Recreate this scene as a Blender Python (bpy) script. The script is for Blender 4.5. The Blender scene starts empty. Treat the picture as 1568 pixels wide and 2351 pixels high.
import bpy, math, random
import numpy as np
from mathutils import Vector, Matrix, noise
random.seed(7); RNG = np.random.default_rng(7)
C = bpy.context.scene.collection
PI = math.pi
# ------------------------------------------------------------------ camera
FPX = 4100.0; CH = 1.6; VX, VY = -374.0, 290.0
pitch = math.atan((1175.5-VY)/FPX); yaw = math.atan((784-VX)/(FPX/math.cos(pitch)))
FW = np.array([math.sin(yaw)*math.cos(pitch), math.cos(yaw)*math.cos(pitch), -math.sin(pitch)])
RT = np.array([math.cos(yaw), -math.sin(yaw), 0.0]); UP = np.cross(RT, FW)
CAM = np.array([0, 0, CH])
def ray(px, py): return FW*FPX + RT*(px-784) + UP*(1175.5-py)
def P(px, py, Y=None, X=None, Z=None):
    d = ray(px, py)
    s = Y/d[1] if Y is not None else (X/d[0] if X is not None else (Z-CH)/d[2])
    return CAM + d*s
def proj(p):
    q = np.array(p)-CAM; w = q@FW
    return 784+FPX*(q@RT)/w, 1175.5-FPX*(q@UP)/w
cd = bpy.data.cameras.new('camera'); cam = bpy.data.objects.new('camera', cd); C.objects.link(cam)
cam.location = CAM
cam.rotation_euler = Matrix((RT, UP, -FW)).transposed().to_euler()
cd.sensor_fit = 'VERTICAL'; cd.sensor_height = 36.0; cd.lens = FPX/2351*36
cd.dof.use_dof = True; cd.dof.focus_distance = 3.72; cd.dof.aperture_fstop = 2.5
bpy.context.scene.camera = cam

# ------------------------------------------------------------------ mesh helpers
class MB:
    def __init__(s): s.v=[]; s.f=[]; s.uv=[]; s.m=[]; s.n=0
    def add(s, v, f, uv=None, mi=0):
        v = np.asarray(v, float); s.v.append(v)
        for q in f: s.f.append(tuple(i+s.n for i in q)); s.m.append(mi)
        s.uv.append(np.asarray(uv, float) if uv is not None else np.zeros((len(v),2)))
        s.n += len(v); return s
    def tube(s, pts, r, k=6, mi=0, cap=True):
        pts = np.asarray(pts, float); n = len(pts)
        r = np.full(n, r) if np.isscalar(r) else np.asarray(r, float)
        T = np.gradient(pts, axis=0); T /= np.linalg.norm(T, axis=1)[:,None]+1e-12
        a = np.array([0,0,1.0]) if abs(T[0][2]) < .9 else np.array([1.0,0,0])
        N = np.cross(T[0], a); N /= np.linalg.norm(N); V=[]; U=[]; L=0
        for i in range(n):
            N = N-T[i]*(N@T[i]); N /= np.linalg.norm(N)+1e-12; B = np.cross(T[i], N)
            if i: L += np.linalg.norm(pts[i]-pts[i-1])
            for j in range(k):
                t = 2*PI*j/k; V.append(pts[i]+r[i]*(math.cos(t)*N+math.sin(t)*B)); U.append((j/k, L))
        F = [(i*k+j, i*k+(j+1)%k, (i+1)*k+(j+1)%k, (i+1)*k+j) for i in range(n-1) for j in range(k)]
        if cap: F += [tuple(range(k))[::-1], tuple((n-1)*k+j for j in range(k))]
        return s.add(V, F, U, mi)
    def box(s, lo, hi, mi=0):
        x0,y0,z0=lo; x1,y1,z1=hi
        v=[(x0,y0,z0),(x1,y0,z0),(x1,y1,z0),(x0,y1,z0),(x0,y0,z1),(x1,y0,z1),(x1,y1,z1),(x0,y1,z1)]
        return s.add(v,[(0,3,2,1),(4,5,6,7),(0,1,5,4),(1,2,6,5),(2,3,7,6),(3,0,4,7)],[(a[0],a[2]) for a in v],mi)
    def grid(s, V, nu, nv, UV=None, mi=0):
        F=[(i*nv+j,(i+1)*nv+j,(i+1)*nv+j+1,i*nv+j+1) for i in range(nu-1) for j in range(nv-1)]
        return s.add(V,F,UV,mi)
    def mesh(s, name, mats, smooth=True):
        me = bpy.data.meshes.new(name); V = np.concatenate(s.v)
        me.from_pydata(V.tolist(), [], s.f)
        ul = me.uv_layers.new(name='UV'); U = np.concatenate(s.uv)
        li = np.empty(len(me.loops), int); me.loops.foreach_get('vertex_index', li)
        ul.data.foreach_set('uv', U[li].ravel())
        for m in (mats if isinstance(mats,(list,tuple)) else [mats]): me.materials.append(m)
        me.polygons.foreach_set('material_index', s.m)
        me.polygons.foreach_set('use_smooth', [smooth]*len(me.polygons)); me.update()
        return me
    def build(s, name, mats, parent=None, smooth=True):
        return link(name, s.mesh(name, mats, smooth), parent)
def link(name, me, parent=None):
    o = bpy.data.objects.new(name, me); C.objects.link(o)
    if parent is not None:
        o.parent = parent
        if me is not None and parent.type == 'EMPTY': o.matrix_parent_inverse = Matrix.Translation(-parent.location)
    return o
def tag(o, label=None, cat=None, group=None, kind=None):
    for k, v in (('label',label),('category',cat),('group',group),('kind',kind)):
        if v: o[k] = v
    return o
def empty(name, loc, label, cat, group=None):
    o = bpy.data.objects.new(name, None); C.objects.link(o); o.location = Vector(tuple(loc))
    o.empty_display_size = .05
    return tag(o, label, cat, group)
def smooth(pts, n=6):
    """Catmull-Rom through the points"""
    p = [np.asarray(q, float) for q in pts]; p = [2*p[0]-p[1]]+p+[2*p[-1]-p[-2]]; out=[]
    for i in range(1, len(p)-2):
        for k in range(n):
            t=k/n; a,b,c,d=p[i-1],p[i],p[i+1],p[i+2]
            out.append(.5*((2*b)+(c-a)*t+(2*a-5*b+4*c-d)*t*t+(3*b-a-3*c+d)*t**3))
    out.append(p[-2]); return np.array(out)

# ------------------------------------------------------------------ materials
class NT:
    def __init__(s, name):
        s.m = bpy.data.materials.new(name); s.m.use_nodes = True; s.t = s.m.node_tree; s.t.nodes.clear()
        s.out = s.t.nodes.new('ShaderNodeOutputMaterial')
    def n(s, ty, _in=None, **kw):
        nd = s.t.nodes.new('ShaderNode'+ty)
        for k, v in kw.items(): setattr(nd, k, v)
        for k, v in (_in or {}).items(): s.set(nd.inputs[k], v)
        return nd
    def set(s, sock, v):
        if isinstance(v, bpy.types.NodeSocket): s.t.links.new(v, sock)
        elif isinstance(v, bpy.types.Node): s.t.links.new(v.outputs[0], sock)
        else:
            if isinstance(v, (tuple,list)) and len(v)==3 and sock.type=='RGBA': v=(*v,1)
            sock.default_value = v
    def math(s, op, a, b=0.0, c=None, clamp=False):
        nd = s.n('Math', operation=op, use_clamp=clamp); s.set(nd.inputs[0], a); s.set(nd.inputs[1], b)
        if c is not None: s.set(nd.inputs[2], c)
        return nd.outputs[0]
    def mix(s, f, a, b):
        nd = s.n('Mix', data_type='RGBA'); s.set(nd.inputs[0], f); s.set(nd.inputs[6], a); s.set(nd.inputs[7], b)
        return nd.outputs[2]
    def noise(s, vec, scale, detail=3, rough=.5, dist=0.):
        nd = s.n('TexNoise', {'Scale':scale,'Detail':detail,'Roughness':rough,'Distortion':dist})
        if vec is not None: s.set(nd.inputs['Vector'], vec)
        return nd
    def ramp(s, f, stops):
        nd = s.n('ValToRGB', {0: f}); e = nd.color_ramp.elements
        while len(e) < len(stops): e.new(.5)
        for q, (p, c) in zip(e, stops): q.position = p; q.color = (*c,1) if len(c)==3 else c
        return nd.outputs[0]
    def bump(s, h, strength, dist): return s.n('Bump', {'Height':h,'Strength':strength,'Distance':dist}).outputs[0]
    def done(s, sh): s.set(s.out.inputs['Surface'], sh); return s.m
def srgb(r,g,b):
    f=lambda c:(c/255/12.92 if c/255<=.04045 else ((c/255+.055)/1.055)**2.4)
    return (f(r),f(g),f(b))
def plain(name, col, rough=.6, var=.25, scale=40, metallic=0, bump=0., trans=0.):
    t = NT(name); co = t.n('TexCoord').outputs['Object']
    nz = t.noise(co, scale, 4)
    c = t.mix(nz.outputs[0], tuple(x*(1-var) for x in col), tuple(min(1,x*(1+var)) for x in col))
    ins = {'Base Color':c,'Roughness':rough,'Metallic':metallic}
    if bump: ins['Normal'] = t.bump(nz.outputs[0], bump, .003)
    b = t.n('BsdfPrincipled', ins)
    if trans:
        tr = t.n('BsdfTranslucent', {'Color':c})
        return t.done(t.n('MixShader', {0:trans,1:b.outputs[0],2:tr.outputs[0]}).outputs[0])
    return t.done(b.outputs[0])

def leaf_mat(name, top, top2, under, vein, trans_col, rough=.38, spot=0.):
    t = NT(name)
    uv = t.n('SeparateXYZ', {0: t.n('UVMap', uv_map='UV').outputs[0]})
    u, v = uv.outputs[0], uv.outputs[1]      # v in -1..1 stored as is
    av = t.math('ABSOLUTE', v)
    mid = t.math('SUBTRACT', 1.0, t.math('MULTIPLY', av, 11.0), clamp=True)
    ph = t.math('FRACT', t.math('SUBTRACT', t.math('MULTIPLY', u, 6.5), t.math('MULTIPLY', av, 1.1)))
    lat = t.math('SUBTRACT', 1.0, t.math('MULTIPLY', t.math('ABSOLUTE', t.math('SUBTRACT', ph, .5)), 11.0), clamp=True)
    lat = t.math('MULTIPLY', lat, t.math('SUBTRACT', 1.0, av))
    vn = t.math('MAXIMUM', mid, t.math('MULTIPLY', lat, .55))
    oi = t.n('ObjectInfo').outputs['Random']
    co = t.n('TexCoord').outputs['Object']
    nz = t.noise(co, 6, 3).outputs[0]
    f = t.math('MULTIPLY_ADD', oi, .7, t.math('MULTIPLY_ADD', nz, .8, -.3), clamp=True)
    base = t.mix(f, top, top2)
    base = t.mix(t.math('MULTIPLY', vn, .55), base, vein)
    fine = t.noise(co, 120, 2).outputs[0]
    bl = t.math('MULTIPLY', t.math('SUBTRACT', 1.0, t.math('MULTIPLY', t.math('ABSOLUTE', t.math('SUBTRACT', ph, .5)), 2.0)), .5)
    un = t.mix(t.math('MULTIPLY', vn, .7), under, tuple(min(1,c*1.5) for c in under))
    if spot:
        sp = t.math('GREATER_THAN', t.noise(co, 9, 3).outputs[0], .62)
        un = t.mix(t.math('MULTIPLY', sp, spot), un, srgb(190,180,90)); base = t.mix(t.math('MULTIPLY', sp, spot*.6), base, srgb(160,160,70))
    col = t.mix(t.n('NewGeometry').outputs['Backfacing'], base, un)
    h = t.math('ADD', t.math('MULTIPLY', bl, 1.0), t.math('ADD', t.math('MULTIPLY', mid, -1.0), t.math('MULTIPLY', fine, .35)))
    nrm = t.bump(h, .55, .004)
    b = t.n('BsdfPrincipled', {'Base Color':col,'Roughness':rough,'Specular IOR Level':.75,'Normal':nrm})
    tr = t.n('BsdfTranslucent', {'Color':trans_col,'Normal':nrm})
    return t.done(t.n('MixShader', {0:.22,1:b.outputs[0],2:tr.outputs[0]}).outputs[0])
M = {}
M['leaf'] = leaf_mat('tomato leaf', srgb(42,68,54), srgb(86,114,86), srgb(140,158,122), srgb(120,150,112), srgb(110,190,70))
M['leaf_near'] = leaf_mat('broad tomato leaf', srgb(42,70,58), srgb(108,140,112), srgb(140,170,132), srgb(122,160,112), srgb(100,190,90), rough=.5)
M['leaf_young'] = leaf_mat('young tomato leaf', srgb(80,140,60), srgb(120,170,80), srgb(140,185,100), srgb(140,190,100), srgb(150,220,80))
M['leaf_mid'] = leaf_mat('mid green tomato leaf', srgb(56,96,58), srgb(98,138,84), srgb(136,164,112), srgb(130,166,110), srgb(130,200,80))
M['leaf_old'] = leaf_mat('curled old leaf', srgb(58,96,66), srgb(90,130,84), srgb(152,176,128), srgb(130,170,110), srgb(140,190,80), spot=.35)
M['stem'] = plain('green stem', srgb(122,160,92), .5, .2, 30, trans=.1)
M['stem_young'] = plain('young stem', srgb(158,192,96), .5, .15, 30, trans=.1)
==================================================
EXERCISE DETAILS ::
Quote the listing word for word from its first line through the line in which "bpy.context.scene.camera = cam" appears.

TASK ANSWER ::
Recreate this scene as a Blender Python (bpy) script. The script is for Blender 4.5. The Blender scene starts empty. Treat the picture as 1568 pixels wide and 2351 pixels high.
import bpy, math, random
import numpy as np
from mathutils import Vector, Matrix, noise
random.seed(7); RNG = np.random.default_rng(7)
C = bpy.context.scene.collection
PI = math.pi
# ------------------------------------------------------------------ camera
FPX = 4100.0; CH = 1.6; VX, VY = -374.0, 290.0
pitch = math.atan((1175.5-VY)/FPX); yaw = math.atan((784-VX)/(FPX/math.cos(pitch)))
FW = np.array([math.sin(yaw)*math.cos(pitch), math.cos(yaw)*math.cos(pitch), -math.sin(pitch)])
RT = np.array([math.cos(yaw), -math.sin(yaw), 0.0]); UP = np.cross(RT, FW)
CAM = np.array([0, 0, CH])
def ray(px, py): return FW*FPX + RT*(px-784) + UP*(1175.5-py)
def P(px, py, Y=None, X=None, Z=None):
    d = ray(px, py)
    s = Y/d[1] if Y is not None else (X/d[0] if X is not None else (Z-CH)/d[2])
    return CAM + d*s
def proj(p):
    q = np.array(p)-CAM; w = q@FW
    return 784+FPX*(q@RT)/w, 1175.5-FPX*(q@UP)/w
cd = bpy.data.cameras.new('camera'); cam = bpy.data.objects.new('camera', cd); C.objects.link(cam)
cam.location = CAM
cam.rotation_euler = Matrix((RT, UP, -FW)).transposed().to_euler()
cd.sensor_fit = 'VERTICAL'; cd.sensor_height = 36.0; cd.lens = FPX/2351*36
cd.dof.use_dof = True; cd.dof.focus_distance = 3.72; cd.dof.aperture_fstop = 2.5
bpy.context.scene.camera = cam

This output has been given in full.